Hi all,
I want to bring a legal concern here on Google's misuse of our content. [It came up today on Twitter](https://twitter.com/epineda/status/1564143156702199813?s=20&t=z2xu6PMB29...) that the GoogleTV app had linked a movie description text in Catalan language (which in principle it should be good news regarding language normalization). However, shortly after a wikipedian colleague realised that the text was fully taken by the Catalan Wikipedia. Once I downloaded the app by myself, I double-checked that Google does not specify anywhere (or at least that I could find minimally visible) that those lines belong to Wikipedia: neither the origin, the license, nor a link to the full article or to the CC license.
I'd like to recall the licensing footpage on Wikipedia(Text is available under the [Creative Commons Attribution-ShareAlike License 3.0](https://en.wikipedia.org/wiki/Wikipedia:Text_of_Creative_Commons_Attribution...)) and its conditions, as well as to ask others to check whether there's more situations like this one. It's worth noting how wrong this is to minoritised language Wikipedias: not only the legal issue itself, but also the lack of legitimate clicks and views that we end up losing, the confusion and misunderstandings from the readers that think this is a win by Google (the example I shared, with both screenshots enclosed), and even a subsequent chicken-and-egg situation that can lead to deleted articles by some users thinking that the content was stolen from Google and not actually the opposite.

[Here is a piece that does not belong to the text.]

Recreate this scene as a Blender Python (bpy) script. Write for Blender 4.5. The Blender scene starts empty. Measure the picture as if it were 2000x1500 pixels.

I remember that there was a previous thread here, not so long ago, about the problems of Google taking over our data and therefore diminishing clicks to the Wikimedia projects. Considering that I am fully against the GAFAM-drift that the WMF is increasingly adopting by benefiting from Google in our human, economical and digital structures, I prefer to share it here as well -and not only to the legal team of the WMF (cced).